**YOUR INSTRUCTIONS**
Present the data once more in exactly its original form.

**SOURCE DATA**
━━━━━━━━━━━━━━━━━━━━━━━━━━━━━━

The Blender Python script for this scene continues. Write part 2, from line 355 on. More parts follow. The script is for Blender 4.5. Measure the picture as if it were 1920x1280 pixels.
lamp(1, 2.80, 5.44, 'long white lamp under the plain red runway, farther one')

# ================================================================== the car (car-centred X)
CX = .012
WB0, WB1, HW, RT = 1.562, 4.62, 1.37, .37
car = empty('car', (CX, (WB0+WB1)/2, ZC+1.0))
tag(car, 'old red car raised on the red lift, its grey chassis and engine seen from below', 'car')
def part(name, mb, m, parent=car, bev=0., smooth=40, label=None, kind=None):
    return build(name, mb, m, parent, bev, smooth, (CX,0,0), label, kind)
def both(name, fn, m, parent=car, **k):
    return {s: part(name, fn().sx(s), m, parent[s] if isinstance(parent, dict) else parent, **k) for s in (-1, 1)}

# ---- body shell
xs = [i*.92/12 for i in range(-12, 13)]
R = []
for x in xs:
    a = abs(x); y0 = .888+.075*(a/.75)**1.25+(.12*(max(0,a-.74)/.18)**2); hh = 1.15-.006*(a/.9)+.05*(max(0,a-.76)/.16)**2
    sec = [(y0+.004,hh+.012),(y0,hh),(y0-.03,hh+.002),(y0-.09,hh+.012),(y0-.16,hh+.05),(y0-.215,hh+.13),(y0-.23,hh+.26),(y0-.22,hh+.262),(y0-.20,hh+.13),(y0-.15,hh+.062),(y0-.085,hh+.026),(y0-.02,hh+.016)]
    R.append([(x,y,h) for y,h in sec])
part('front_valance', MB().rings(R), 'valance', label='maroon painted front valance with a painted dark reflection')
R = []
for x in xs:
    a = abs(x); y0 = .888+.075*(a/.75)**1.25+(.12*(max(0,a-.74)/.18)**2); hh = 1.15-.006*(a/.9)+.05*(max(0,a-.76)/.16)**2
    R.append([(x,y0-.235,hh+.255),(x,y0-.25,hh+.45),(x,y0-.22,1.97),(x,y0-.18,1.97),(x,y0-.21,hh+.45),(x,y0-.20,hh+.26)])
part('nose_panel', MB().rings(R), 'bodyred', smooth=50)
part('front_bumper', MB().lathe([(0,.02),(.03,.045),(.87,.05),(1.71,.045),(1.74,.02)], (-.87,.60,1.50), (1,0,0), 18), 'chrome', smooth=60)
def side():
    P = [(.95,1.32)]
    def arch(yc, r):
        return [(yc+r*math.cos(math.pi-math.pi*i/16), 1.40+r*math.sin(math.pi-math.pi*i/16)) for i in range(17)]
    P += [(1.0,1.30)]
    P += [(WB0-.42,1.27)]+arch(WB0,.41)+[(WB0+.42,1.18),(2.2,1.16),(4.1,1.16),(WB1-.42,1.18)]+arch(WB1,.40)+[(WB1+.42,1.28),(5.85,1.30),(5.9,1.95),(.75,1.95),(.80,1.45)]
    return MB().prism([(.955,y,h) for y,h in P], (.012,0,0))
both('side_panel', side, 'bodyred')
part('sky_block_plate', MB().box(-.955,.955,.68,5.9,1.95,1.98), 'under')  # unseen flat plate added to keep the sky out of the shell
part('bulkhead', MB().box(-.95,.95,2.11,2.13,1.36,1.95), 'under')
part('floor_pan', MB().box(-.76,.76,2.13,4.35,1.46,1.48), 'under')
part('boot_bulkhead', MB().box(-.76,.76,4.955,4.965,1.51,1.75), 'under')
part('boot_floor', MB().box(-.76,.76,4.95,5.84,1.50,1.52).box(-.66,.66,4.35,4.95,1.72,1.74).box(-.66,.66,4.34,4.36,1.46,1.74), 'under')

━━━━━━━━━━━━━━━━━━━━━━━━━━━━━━

**REPLY TO THE TASK**
The Blender Python script for this scene continues. Write part 2, from line 355 on. More parts follow. The script is for Blender 4.5. Measure the picture as if it were 1920x1280 pixels.
lamp(1, 2.80, 5.44, 'long white lamp under the plain red runway, farther one')

# ================================================================== the car (car-centred X)
CX = .012
WB0, WB1, HW, RT = 1.562, 4.62, 1.37, .37
car = empty('car', (CX, (WB0+WB1)/2, ZC+1.0))
tag(car, 'old red car raised on the red lift, its grey chassis and engine seen from below', 'car')
def part(name, mb, m, parent=car, bev=0., smooth=40, label=None, kind=None):
    return build(name, mb, m, parent, bev, smooth, (CX,0,0), label, kind)
def both(name, fn, m, parent=car, **k):
    return {s: part(name, fn().sx(s), m, parent[s] if isinstance(parent, dict) else parent, **k) for s in (-1, 1)}

# ---- body shell
xs = [i*.92/12 for i in range(-12, 13)]
R = []
for x in xs:
    a = abs(x); y0 = .888+.075*(a/.75)**1.25+(.12*(max(0,a-.74)/.18)**2); hh = 1.15-.006*(a/.9)+.05*(max(0,a-.76)/.16)**2
    sec = [(y0+.004,hh+.012),(y0,hh),(y0-.03,hh+.002),(y0-.09,hh+.012),(y0-.16,hh+.05),(y0-.215,hh+.13),(y0-.23,hh+.26),(y0-.22,hh+.262),(y0-.20,hh+.13),(y0-.15,hh+.062),(y0-.085,hh+.026),(y0-.02,hh+.016)]
    R.append([(x,y,h) for y,h in sec])
part('front_valance', MB().rings(R), 'valance', label='maroon painted front valance with a painted dark reflection')
R = []
for x in xs:
    a = abs(x); y0 = .888+.075*(a/.75)**1.25+(.12*(max(0,a-.74)/.18)**2); hh = 1.15-.006*(a/.9)+.05*(max(0,a-.76)/.16)**2
    R.append([(x,y0-.235,hh+.255),(x,y0-.25,hh+.45),(x,y0-.22,1.97),(x,y0-.18,1.97),(x,y0-.21,hh+.45),(x,y0-.20,hh+.26)])
part('nose_panel', MB().rings(R), 'bodyred', smooth=50)
part('front_bumper', MB().lathe([(0,.02),(.03,.045),(.87,.05),(1.71,.045),(1.74,.02)], (-.87,.60,1.50), (1,0,0), 18), 'chrome', smooth=60)
def side():
    P = [(.95,1.32)]
    def arch(yc, r):
        return [(yc+r*math.cos(math.pi-math.pi*i/16), 1.40+r*math.sin(math.pi-math.pi*i/16)) for i in range(17)]
    P += [(1.0,1.30)]
    P += [(WB0-.42,1.27)]+arch(WB0,.41)+[(WB0+.42,1.18),(2.2,1.16),(4.1,1.16),(WB1-.42,1.18)]+arch(WB1,.40)+[(WB1+.42,1.28),(5.85,1.30),(5.9,1.95),(.75,1.95),(.80,1.45)]
    return MB().prism([(.955,y,h) for y,h in P], (.012,0,0))
both('side_panel', side, 'bodyred')
part('sky_block_plate', MB().box(-.955,.955,.68,5.9,1.95,1.98), 'under')  # unseen flat plate added to keep the sky out of the shell
part('bulkhead', MB().box(-.95,.95,2.11,2.13,1.36,1.95), 'under')
part('floor_pan', MB().box(-.76,.76,2.13,4.35,1.46,1.48), 'under')
part('boot_bulkhead', MB().box(-.76,.76,4.955,4.965,1.51,1.75), 'under')
part('boot_floor', MB().box(-.76,.76,4.95,5.84,1.50,1.52).box(-.66,.66,4.35,4.95,1.72,1.74).box(-.66,.66,4.34,4.36,1.46,1.74), 'under')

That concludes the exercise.